A popular example of DRM in children’s toys comes with Sony’s robot dog, Aibo, which was recently re-released in Japan for $1,740 with a monthly subscription fee. Sony’s original robot dog, released in 1999, faced a boycott after the company forced a customer to remove the modifying code that made the dog dance and perform other tricks not found in Sony’s code. The company made sure to “double down” on DRM for the recent release, barring all modifications and ensuring consumer loyalty through subscriptions that allow the dog to operate only on Sony servers. And yes, the new Aibo does dance.

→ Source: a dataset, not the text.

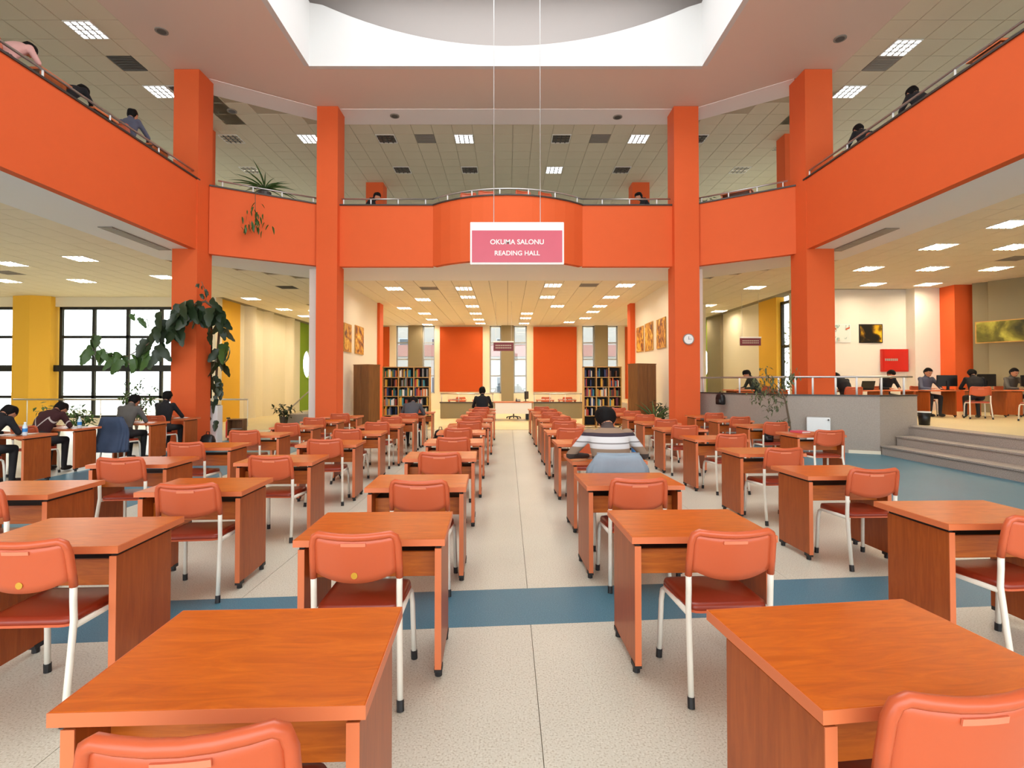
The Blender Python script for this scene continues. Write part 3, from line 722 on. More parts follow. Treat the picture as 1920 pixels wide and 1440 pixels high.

How does this relate to publishing? DRM is commonly used to deter unlawful distribution of an ebook purchased by a consumer. However, the debate circles around if DRMs actually prohibit piracy of an ebook or simply serve to keep the company relevant. Just as Sony uses DRM to stop modifications that enhance their code and ensure customer loyalty through subscriptions, DRMs can prohibit consumers from seeking other companies to support their digital ebooks.

For example: if a customer purchases Lincoln in the Bardo by George Saunders for Amazon’s Kindle, they can only read this ebook for as long as they have an Amazon Kindle account (or the free app). If another company comes out with a newer, better ebook reader, the consumer cannot simply take their lawfully purchased Lincoln in the Bardo and consume it on the new reader, as DRM prevents this file maneuver. Writer Craig Mod aptly states:

The potential power of digital is that it can take the ponderous and isolated nature of physical things and make them light and movable….This is where DRM hurts books most….It artificially imposes the heaviness and isolation of physical books on their digital counterparts, which should be loose, networked objects.

In this instance, DRM locks files not only to prevent redistribution, but to prevent customers from moving on to the next big product down the road. The Kindle user may think twice about investing in the newest ebook reader, as that may involve losing their perfectly curated collection of sci-fi novels or giving up numerous files of crime dramas.

If copyright laws (as many judges have claimed in their copyright rulings, including the Authors Guild v. Google, the lawsuit over Google Books) are in place to promote innovation, DRM should do the same. Lawmakers should turn their ears toward consumers that wish to transfer lawfully purchased files across devices owned by different companies. The law was made to protect copyrighted works, not inhibit lawful consumer access. Infant companies should be able to strive for better readers and better ways to transfer purchasable files without worrying about big players like Amazon crushing them before inception. Innovation over monopolization!